Moody's: U.S. Transit Systems Face Major Capital Needs

WASHINGTON – The Federal Transit Administration estimates that more than $131 billion will be needed for transit systems in poor and marginal condition, including almost $86 billion to replace infrastructure that has already exceeded its useful life, Moody's Investment Service said in a report issued on Thursday.

"U.S. transit agencies will face increased capital investment needs and operational funding challenges in the next five to 10 years by aging infrastructure, increased ridership and lagging growth in governmental financial assistance," Moody's analysts wrote.

"Some transit issuers can leverage strong credit fundamentals to sufficiently finance their needs, while others have more constrained operating and revenue environments and will struggle to keep pace," they wrote.

Ongoing support from federal, state and local governments will be important for transit systems to meet increasing passenger demand, the report said, adding that there was record ridership in 2014.

According to Moody's, millennials, particularly in urban areas, are using more mass transit. Flexible work hours and an increase in part-time employment, which are 11% above pre-recession levels, are boosting ridership, especially during off-peak hours.

Transit system ridership in major Western systems has exceeded national levels since 2011, Moody's said. Expansion plans for these systems will likely spur bond issuance, it added.

But the mass transit sector has a lot of aging infrastructure, the result of years of deferred maintenance and shelved capital plans, according to Moody's. As of 2010, 80% of the transit industry's replacement of infrastructure was rail-related and 64% of that portion was heavy rail, which is primarily located in eastern U.S. cities with some of the oldest and largest systems such as Boston and New York City, the report said.

"We view deferrals of capital maintenance costs as a potential credit challenge because delays lead to cumulative asset deterioration, exacerbating future costs and likely straining future financial positions or requiring significant borrowing," Moody's wrote.

New mandated safety improvements will also lead to additional costs for transit systems, the rating agency said.

Despite the need, federal funding has been relatively stagnant in recent years. The federal government contributed about 41.6% to mass transit as of 2013, Moody's said.

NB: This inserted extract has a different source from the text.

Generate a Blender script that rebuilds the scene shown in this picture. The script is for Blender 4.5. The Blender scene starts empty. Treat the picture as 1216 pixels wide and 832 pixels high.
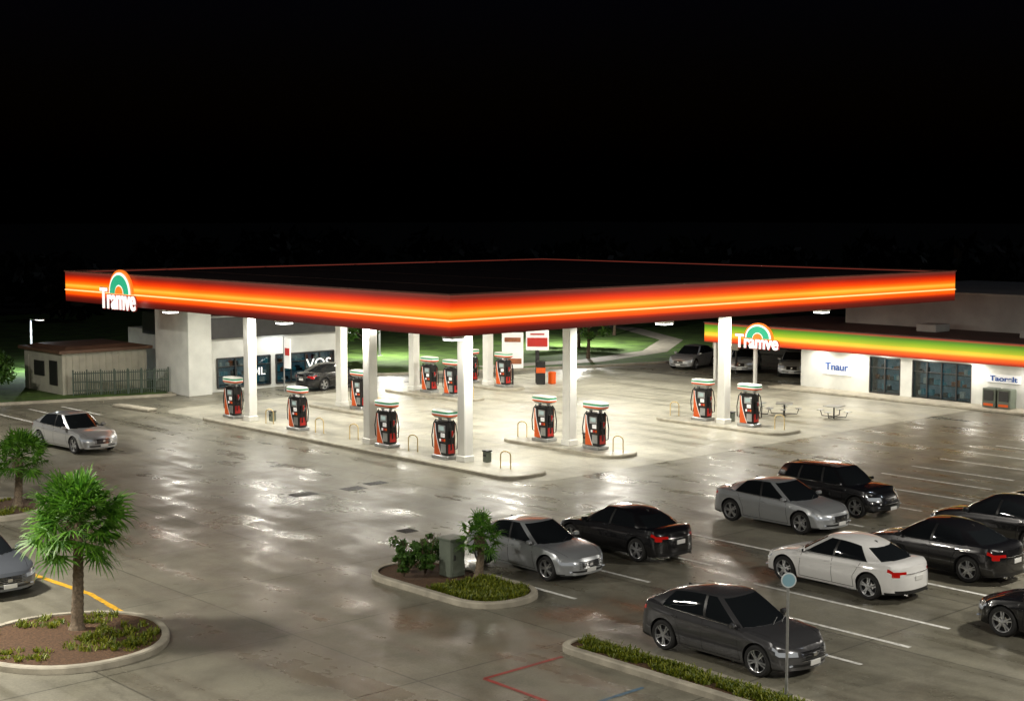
import bpy, bmesh, math, random
import numpy as np
from mathutils import Vector, Matrix
random.seed(7)
sc=bpy.context.scene
COL=sc.collection
# ------------------------------------------------------------------ materials
def nmat(name):
    m=bpy.data.materials.new(name);m.use_nodes=True
    nt=m.node_tree;b=nt.nodes['Principled BSDF']
    return m,nt,b
def P(name,col,rough=.5,metal=0,var=.12,scale=3.0,bump=0,bscale=40,coat=0,emis=None,es=0,spec=None,detail=5):
    m,nt,b=nmat(name);N=nt.nodes;L=nt.links
    tc=N.new('ShaderNodeTexCoord')
    if var>0:
        no=N.new('ShaderNodeTexNoise');no.inputs['Scale'].default_value=scale;no.inputs['Detail'].default_value=detail
        L.new(tc.outputs['Object'],no.inputs['Vector'])
        mr=N.new('ShaderNodeMapRange');mr.inputs['From Min'].default_value=.3;mr.inputs['From Max'].default_value=.7
        mr.inputs['To Min'].default_value=1-var;mr.inputs['To Max'].default_value=1+var
        L.new(no.outputs['Fac'],mr.inputs['Value'])
        hs=N.new('ShaderNodeHueSaturation');hs.inputs['Color'].default_value=(*col,1)
        L.new(mr.outputs['Result'],hs.inputs['Value']);L.new(hs.outputs['Color'],b.inputs['Base Color'])
    else: b.inputs['Base Color'].default_value=(*col,1)
    b.inputs['Roughness'].default_value=rough;b.inputs['Metallic'].default_value=metal
    if coat: b.inputs['Coat Weight'].default_value=coat;b.inputs['Coat Roughness'].default_value=.04
    if spec is not None: b.inputs['Specular IOR Level'].default_value=spec
    if emis: b.inputs['Emission Color'].default_value=(*emis,1);b.inputs['Emission Strength'].default_value=es
    if bump:
        n2=N.new('ShaderNodeTexNoise');n2.inputs['Scale'].default_value=bscale;n2.inputs['Detail'].default_value=4
        L.new(tc.outputs['Object'],n2.inputs['Vector'])
        bp=N.new('ShaderNodeBump');bp.inputs['Strength'].default_value=bump;bp.inputs['Distance'].default_value=.02
        L.new(n2.outputs['Fac'],bp.inputs['Height']);L.new(bp.outputs['Normal'],b.inputs['Normal'])
    return m
def leafmat(name,c1,c2,rough=.5):
    m,nt,b=nmat(name);N=nt.nodes;L=nt.links
    g=N.new('ShaderNodeNewGeometry');r=N.new('ShaderNodeValToRGB')
    r.color_ramp.elements[0].color=(*c1,1);r.color_ramp.elements[1].color=(*c2,1)
    L.new(g.outputs['Random Per Island'],r.inputs['Fac']);L.new(r.outputs['Color'],b.inputs['Base Color'])
    b.inputs['Roughness'].default_value=rough
    tr=N.new('ShaderNodeBsdfTranslucent');L.new(r.outputs['Color'],tr.inputs['Color'])
    mx=N.new('ShaderNodeMixShader');mx.inputs[0].default_value=.35
    L.new(b.outputs[0],mx.inputs[1]);L.new(tr.outputs[0],mx.inputs[2])
    L.new(mx.outputs[0],N['Material Output'].inputs['Surface'])
    return m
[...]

But growth in FTA transit grants has slowed to a mere 1.42% compounded average growth rate between federal fiscal years 2010-2014 and is down from 5.95% in the previous five-year period.

Stronger financial assistance will be needed from all levels of governments, Moody's analysts said.

The report contains 56 separate transit credits Moody's rates, including multiple ones for single issuers, as well as the key factors it takes into account in determining ratings for each of them.

"The credit risk is higher for transits that issue debt secured by general enterprise revenues because they are directly tied to general operating and financial performance, the analysts wrote, adding "This contrasts with sales tax backed transit credits, where dedicated tax pledges are not dependent on operational performance."